Von Jörg Paas | 01.12.2010
    Das Fahnenmeer am Eingang in der Wiener Hofburg ist unübersehbar: Dicht nebeneinander hängen die Flaggen aller 56 Teilnehmerstaaten der OSZE. Jedes Land ist mit einem eigenen Botschafter hier vertreten. Einmal pro Woche treffen sie sich, um Konflikte und Krisen zu diskutieren.

    Der Grundgedanke reicht weit zurück:1975 in Helsinki – am Ende der KSZE, der Konferenz für Sicherheit und Zusammenarbeit in Europa – vereinbarten die damaligen Teilnehmer Regeln für ein friedliches Zusammenleben. Es war eine völlig andere Zeit: In Ost und West standen sich hochgerüstete Militärblöcke unversöhnlich gegenüber. Dass die sozialistischen Staaten – etwa die DDR – zum ersten Mal Zugeständnisse bei den Menschenrechten machten, galt als kleine Sensation. Aber noch ahnte niemand, welch politische Sprengkraft die Schlussakte von Helsinki entwickeln sollte.
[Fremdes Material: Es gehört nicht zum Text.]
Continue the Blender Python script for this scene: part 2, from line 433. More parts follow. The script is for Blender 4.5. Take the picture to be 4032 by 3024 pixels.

Herbert Salber, heute Direktor des Krisenpräventionszentrums der OSZE, beschreibt die Entwicklung seit damals:

    "In den 70er-, 80er-Jahren ging es darum, den Kalten Krieg zu bewältigen. In den 90er-Jahren ging es darum, insbesondere im Balkan und im Kaukasus ganz akute Konflikte zu bewältigen und die Folgen abzumildern. Und jetzt geht es halt darum, eine neue Architektur für europäische Sicherheit in diesem Raum von Vancouver bis Wladiwostok zu finden, die wiederum 20, 30 Jahre vielleicht Bestand haben kann."
    Im öffentlichen Bewusstsein führt die OSZE ein Schattendasein. Das war nicht immer so. In vielen mittel- und osteuropäischen Ländern haben OSZE-Beobachtermissionen auf dem Weg zur EU-Mitgliedschaft eine wichtige Rolle gespielt – und für die Umsetzung von Grundrechten wie Gedanken- und Glaubensfreiheit, freie Meinungsäußerung oder Rechtsstaatlichkeit gesorgt. Doch inzwischen ist die Zusammenarbeit schwieriger geworden.

    Von den 56 Mitgliedsstaaten mögen sich einige nicht mehr hineinreden lassen in ihre inneren Angelegenheiten. Und es fehlt der politische Wille zur Festlegung gemeinsamer Werte und verbindlicher rechtlicher Normen. Bei Beschlüssen ist Einstimmigkeit erforderlich, und die hat gelegentlich einen hohen Preis:

    "Die OSZE hat immer dann Grenzen, wo bestimmte Teilnehmerstaaten sagen: Das machen wir nicht mit. Wir müssen also immer suchen nach Konsensus, zumindest nach einer Lösung, die nicht von einem Staat in Frage gestellt wird.""

    Die Frage, welche Aufgaben die OSZE künftig wahrnehmen soll, hat in den letzten Jahren immer wieder zu lähmenden Streitigkeiten geführt. Vor allem die russische Führung sah in der OSZE zeitweise nur noch ein getarntes Instrument zur Einmischung des Westens. "Weniger Menschenrechte, mehr Anti-Terror-Kampf und Wirtschaftsunion!" - das waren die Forderungen aus Moskau. Erst in jüngster Zeit gibt es Anzeichen für einen erneuten Sinneswandel:

    "Es gab vor einem Jahr einen Vorschlag des Präsidenten Medwedjew für einen Sicherheitsvertrag für Europa. Der sollte im Grunde festschreiben, was immer man sich unter wesentlichen Aspekten dieser Sicherheitsarchitektur vorstellen könnte. Bisher ist diese Diskussion nur sehr langsam in Fahrt gekommen. Aber sie zeigt: Russland will irgendwo etwas anderes. Es will vor allem mitreden können."

    Die Schlussakte von Helsinki 1975 hatte wahrhaft historische Bedeutung. Vom OSZE-Gipfel in der kasachischen Hauptstadt Astana Ähnliches zu erhoffen, wäre jedoch vermessen. Elf Jahre lang haben sich die Staats- und Regierungschefs der Mitgliedsstaaten überhaupt nicht getroffen. Innerhalb von gerade mal zwei Tagen dürften die Meinungsverschiedenheiten in wirklichen Grundsatzfragen kaum aus der Welt zu schaffen sein.